**Task prompt**
Your job is to retype all of the data word for word, leaving every image out.

**Given material**
Begin
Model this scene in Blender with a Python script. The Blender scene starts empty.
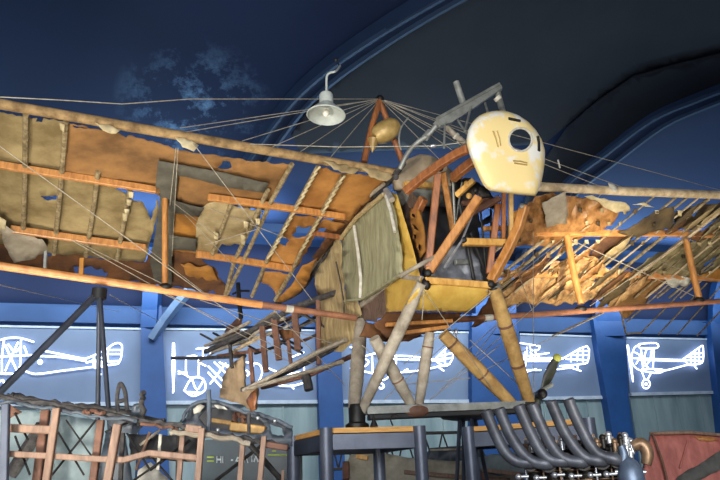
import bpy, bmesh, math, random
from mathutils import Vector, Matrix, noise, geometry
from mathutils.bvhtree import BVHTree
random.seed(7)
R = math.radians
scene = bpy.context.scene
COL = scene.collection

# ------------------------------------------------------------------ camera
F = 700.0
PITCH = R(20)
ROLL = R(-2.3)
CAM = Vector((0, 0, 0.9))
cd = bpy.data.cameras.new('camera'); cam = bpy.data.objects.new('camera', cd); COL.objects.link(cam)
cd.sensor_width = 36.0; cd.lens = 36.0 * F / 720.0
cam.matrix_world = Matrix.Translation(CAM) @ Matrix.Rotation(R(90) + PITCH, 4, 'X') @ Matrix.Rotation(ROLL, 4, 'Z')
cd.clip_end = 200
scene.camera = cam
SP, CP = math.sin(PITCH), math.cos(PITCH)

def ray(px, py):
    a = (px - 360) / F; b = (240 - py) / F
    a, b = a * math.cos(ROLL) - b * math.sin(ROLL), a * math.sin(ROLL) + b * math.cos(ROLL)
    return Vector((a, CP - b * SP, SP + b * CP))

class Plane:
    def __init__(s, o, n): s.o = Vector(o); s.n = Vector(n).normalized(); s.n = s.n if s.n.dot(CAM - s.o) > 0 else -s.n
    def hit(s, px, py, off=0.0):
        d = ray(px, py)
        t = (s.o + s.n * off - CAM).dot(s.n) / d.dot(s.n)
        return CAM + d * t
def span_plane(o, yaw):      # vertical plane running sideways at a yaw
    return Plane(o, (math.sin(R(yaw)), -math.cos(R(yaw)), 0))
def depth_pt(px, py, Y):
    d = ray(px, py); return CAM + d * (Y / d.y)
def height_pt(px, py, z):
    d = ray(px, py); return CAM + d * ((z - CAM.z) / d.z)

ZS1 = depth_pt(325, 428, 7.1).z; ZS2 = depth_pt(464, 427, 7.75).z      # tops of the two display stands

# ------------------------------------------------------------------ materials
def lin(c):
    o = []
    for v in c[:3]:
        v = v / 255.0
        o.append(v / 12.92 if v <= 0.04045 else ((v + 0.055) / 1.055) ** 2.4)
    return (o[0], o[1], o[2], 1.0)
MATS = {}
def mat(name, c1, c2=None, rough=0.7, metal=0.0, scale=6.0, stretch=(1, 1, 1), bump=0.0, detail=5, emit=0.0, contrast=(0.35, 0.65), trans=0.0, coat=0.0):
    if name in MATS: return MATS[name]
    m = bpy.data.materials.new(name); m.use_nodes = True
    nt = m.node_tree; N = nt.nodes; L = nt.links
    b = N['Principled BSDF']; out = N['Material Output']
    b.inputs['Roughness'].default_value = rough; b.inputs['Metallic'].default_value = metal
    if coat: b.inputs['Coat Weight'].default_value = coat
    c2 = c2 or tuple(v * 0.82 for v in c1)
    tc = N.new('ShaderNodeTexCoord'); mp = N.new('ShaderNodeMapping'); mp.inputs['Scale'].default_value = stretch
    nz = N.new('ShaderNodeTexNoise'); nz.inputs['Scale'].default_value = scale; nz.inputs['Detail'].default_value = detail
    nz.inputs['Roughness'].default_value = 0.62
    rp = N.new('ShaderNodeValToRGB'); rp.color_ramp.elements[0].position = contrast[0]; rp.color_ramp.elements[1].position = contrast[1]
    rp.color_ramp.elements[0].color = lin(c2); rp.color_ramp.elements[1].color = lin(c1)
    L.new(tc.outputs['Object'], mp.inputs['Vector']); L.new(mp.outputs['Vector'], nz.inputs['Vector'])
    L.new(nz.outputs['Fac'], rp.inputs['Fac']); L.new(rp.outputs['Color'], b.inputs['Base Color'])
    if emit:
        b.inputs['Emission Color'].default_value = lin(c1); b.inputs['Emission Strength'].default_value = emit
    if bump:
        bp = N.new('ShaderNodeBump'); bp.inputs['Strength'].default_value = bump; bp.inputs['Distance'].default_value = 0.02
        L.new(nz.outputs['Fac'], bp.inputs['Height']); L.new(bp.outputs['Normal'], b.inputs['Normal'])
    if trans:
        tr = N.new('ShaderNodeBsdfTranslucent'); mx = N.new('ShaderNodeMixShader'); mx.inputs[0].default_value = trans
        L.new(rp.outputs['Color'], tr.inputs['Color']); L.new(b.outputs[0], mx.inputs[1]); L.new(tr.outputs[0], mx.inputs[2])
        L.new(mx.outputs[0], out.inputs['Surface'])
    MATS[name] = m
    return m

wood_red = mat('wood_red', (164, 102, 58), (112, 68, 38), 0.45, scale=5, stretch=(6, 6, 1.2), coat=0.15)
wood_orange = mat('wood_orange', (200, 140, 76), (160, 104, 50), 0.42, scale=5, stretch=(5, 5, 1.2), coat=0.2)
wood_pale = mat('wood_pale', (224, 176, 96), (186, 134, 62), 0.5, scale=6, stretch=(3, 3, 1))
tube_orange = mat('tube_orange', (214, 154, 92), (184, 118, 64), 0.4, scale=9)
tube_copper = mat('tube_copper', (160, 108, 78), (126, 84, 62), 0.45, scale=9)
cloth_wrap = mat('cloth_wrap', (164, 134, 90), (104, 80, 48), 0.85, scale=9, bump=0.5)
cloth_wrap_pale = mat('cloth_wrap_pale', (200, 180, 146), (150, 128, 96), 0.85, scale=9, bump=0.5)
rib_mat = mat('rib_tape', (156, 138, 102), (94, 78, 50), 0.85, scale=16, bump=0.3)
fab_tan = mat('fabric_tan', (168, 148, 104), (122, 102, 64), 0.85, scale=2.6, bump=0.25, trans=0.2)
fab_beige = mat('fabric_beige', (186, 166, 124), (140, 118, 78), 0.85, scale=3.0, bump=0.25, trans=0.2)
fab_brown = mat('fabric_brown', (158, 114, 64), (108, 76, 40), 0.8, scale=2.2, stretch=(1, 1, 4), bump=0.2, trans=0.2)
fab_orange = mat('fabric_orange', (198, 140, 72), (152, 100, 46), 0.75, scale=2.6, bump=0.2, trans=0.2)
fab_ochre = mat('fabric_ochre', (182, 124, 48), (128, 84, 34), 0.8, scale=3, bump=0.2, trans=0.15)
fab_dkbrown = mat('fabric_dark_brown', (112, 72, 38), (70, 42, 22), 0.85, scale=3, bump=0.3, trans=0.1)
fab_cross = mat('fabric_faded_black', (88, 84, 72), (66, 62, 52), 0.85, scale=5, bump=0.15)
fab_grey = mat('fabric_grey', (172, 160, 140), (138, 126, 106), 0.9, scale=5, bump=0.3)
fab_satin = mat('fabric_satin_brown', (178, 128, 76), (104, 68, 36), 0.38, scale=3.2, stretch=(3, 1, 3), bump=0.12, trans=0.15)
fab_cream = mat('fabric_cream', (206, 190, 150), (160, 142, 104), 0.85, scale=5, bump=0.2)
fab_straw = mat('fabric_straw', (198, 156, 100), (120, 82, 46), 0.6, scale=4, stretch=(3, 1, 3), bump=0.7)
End
**Task answer**
Model this scene in Blender with a Python script. The Blender scene starts empty.
import bpy, bmesh, math, random
from mathutils import Vector, Matrix, noise, geometry
from mathutils.bvhtree import BVHTree
random.seed(7)
R = math.radians
scene = bpy.context.scene
COL = scene.collection

# ------------------------------------------------------------------ camera
F = 700.0
PITCH = R(20)
ROLL = R(-2.3)
CAM = Vector((0, 0, 0.9))
cd = bpy.data.cameras.new('camera'); cam = bpy.data.objects.new('camera', cd); COL.objects.link(cam)
cd.sensor_width = 36.0; cd.lens = 36.0 * F / 720.0
cam.matrix_world = Matrix.Translation(CAM) @ Matrix.Rotation(R(90) + PITCH, 4, 'X') @ Matrix.Rotation(ROLL, 4, 'Z')
cd.clip_end = 200
scene.camera = cam
SP, CP = math.sin(PITCH), math.cos(PITCH)

def ray(px, py):
    a = (px - 360) / F; b = (240 - py) / F
    a, b = a * math.cos(ROLL) - b * math.sin(ROLL), a * math.sin(ROLL) + b * math.cos(ROLL)
    return Vector((a, CP - b * SP, SP + b * CP))

class Plane:
    def __init__(s, o, n): s.o = Vector(o); s.n = Vector(n).normalized(); s.n = s.n if s.n.dot(CAM - s.o) > 0 else -s.n
    def hit(s, px, py, off=0.0):
        d = ray(px, py)
        t = (s.o + s.n * off - CAM).dot(s.n) / d.dot(s.n)
        return CAM + d * t
def span_plane(o, yaw):      # vertical plane running sideways at a yaw
    return Plane(o, (math.sin(R(yaw)), -math.cos(R(yaw)), 0))
def depth_pt(px, py, Y):
    d = ray(px, py); return CAM + d * (Y / d.y)
def height_pt(px, py, z):
    d = ray(px, py); return CAM + d * ((z - CAM.z) / d.z)

ZS1 = depth_pt(325, 428, 7.1).z; ZS2 = depth_pt(464, 427, 7.75).z      # tops of the two display stands

# ------------------------------------------------------------------ materials
def lin(c):
    o = []
    for v in c[:3]:
        v = v / 255.0
        o.append(v / 12.92 if v <= 0.04045 else ((v + 0.055) / 1.055) ** 2.4)
    return (o[0], o[1], o[2], 1.0)
MATS = {}
def mat(name, c1, c2=None, rough=0.7, metal=0.0, scale=6.0, stretch=(1, 1, 1), bump=0.0, detail=5, emit=0.0, contrast=(0.35, 0.65), trans=0.0, coat=0.0):
    if name in MATS: return MATS[name]
    m = bpy.data.materials.new(name); m.use_nodes = True
    nt = m.node_tree; N = nt.nodes; L = nt.links
    b = N['Principled BSDF']; out = N['Material Output']
    b.inputs['Roughness'].default_value = rough; b.inputs['Metallic'].default_value = metal
    if coat: b.inputs['Coat Weight'].default_value = coat
    c2 = c2 or tuple(v * 0.82 for v in c1)
    tc = N.new('ShaderNodeTexCoord'); mp = N.new('ShaderNodeMapping'); mp.inputs['Scale'].default_value = stretch
    nz = N.new('ShaderNodeTexNoise'); nz.inputs['Scale'].default_value = scale; nz.inputs['Detail'].default_value = detail
    nz.inputs['Roughness'].default_value = 0.62
    rp = N.new('ShaderNodeValToRGB'); rp.color_ramp.elements[0].position = contrast[0]; rp.color_ramp.elements[1].position = contrast[1]
    rp.color_ramp.elements[0].color = lin(c2); rp.color_ramp.elements[1].color = lin(c1)
    L.new(tc.outputs['Object'], mp.inputs['Vector']); L.new(mp.outputs['Vector'], nz.inputs['Vector'])
    L.new(nz.outputs['Fac'], rp.inputs['Fac']); L.new(rp.outputs['Color'], b.inputs['Base Color'])
    if emit:
        b.inputs['Emission Color'].default_value = lin(c1); b.inputs['Emission Strength'].default_value = emit
    if bump:
        bp = N.new('ShaderNodeBump'); bp.inputs['Strength'].default_value = bump; bp.inputs['Distance'].default_value = 0.02
        L.new(nz.outputs['Fac'], bp.inputs['Height']); L.new(bp.outputs['Normal'], b.inputs['Normal'])
    if trans:
        tr = N.new('ShaderNodeBsdfTranslucent'); mx = N.new('ShaderNodeMixShader'); mx.inputs[0].default_value = trans
        L.new(rp.outputs['Color'], tr.inputs['Color']); L.new(b.outputs[0], mx.inputs[1]); L.new(tr.outputs[0], mx.inputs[2])
        L.new(mx.outputs[0], out.inputs['Surface'])
    MATS[name] = m
    return m

wood_red = mat('wood_red', (164, 102, 58), (112, 68, 38), 0.45, scale=5, stretch=(6, 6, 1.2), coat=0.15)
wood_orange = mat('wood_orange', (200, 140, 76), (160, 104, 50), 0.42, scale=5, stretch=(5, 5, 1.2), coat=0.2)
wood_pale = mat('wood_pale', (224, 176, 96), (186, 134, 62), 0.5, scale=6, stretch=(3, 3, 1))
tube_orange = mat('tube_orange', (214, 154, 92), (184, 118, 64), 0.4, scale=9)
tube_copper = mat('tube_copper', (160, 108, 78), (126, 84, 62), 0.45, scale=9)
cloth_wrap = mat('cloth_wrap', (164, 134, 90), (104, 80, 48), 0.85, scale=9, bump=0.5)
cloth_wrap_pale = mat('cloth_wrap_pale', (200, 180, 146), (150, 128, 96), 0.85, scale=9, bump=0.5)
rib_mat = mat('rib_tape', (156, 138, 102), (94, 78, 50), 0.85, scale=16, bump=0.3)
fab_tan = mat('fabric_tan', (168, 148, 104), (122, 102, 64), 0.85, scale=2.6, bump=0.25, trans=0.2)
fab_beige = mat('fabric_beige', (186, 166, 124), (140, 118, 78), 0.85, scale=3.0, bump=0.25, trans=0.2)
fab_brown = mat('fabric_brown', (158, 114, 64), (108, 76, 40), 0.8, scale=2.2, stretch=(1, 1, 4), bump=0.2, trans=0.2)
fab_orange = mat('fabric_orange', (198, 140, 72), (152, 100, 46), 0.75, scale=2.6, bump=0.2, trans=0.2)
fab_ochre = mat('fabric_ochre', (182, 124, 48), (128, 84, 34), 0.8, scale=3, bump=0.2, trans=0.15)
fab_dkbrown = mat('fabric_dark_brown', (112, 72, 38), (70, 42, 22), 0.85, scale=3, bump=0.3, trans=0.1)
fab_cross = mat('fabric_faded_black', (88, 84, 72), (66, 62, 52), 0.85, scale=5, bump=0.15)
fab_grey = mat('fabric_grey', (172, 160, 140), (138, 126, 106), 0.9, scale=5, bump=0.3)
fab_satin = mat('fabric_satin_brown', (178, 128, 76), (104, 68, 36), 0.38, scale=3.2, stretch=(3, 1, 3), bump=0.12, trans=0.15)
fab_cream = mat('fabric_cream', (206, 190, 150), (160, 142, 104), 0.85, scale=5, bump=0.2)
fab_straw = mat('fabric_straw', (198, 156, 100), (120, 82, 46), 0.6, scale=4, stretch=(3, 1, 3), bump=0.7)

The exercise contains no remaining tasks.